Self-evaluation is hard. I've noticed that landscape photographers like those at art fairs often fall into one of two groups: those who over-estimate their talent and those who under-estimate their talent. Objectively, I know my photos are in the lower half of the pro-range, yet, no matter how good others say they are, I can't help but see every flaw in my search for perfection so I never make the leap to rent a booth. Then I see others who filled their booths with poorly-exposed, unsharp, and uninteresting photos (don't know if they sell any) and I just have to scratch my head. Either perspective can make the path to progress a challenge.

And in the category of learning something new, I think this especially applies to post-production software. To be taken seriously today, you MUST learn Lightroom (or similar). The first advice I give budding young photographers who compliment my camera: I'd rather have the cheapest DSLR on the market AND Lightroom than to have the best DSLR on the market and have no editing software. I've never seen an image that couldn't be improved by software - often SIGNIFICANTLY.

Keep learning. Keep experimenting. Keep shooting.

Am I the biggest hinderance to improving my photography.....oh hell, straight up yeah. I always am.

Why, why does this kind of nonsense get posted. You post an article basically saying that non of us are good enough and you have the answers, and sure enough people come back saying “oh yes my images are not good enough”. Get on with it people, your images are good enough and always will be because non of us are artists we just take pictures that’s all. Please stop reading shit like this and end up feeling not good enough, just take pictures.

yeah, I mean why even read fstoppers...

It's not that I am a hindrance to my own photography, it's just that people don't like what I do.

Well...you are the only one that can be. Just as I, myself, am.

I have hindered my photography in some aspects; primarily those aspects of photography that are technical or electronic in nature. The parts of photography that are visual, or that require physical effort, come easily to me.
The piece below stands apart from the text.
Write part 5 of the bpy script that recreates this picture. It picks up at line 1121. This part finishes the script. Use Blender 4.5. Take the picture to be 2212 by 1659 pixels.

But the technical stuff ..... I allow that to hold me back because I don't put enough hard effort into it.

For example:

I bought a few flash units and a transmitter a few years ago, in order to manipulate the light in some of my wildlife and bird photography. My intent was to create elaborate off-camera multi-flash lighting setups, to create some magical mood lighting and other effects in my bird and mammal images. I would have no trouble carrying all of the tripods and flash units out into the bush, and doing all of the work to mount the flash units high up in trees, on orchard ladders, etc. But the problem was, I couldn't figure out how to get the flash units to all "talk to" the camera, nor how to get the camera to work with multiple flash units. I watched a tutorial or two on YouTube, and still couldn't figure it out. I tried to read a manual, but that went poorly, as I don't learn well from reading - I need someone to SHOW me how to do things, not TELL me how to do them. So, I have these brand new flash units and this transmitter, but have never figured out how to use them, because I have a hard time learning technical things, and gave up after a fe tries didn't work out.

I am also hindered by my own reluctance to learn complex photo editing in Photoshop. I would love to have images where I take an animal and clone it into a different scene than the one it was in when I photographed it, or to do other types of very extreme compositing. Unfortunately, learning to do this level of compositing is complex, and would require me to really think hard - focus and concentrate - on learning Photoshop better. I don't really do focus or concentration very well. I don't like to make my brain think hard - pretty much just unwilling to do that at all, ever. And so I have all of these images that could be picked apart and put back together in different ways, in Photoshop, but because I can't / won't think hard enough to learn how to do it, they images sit there the way they are, instead of being transformed into all kinds of surrealistic scenes.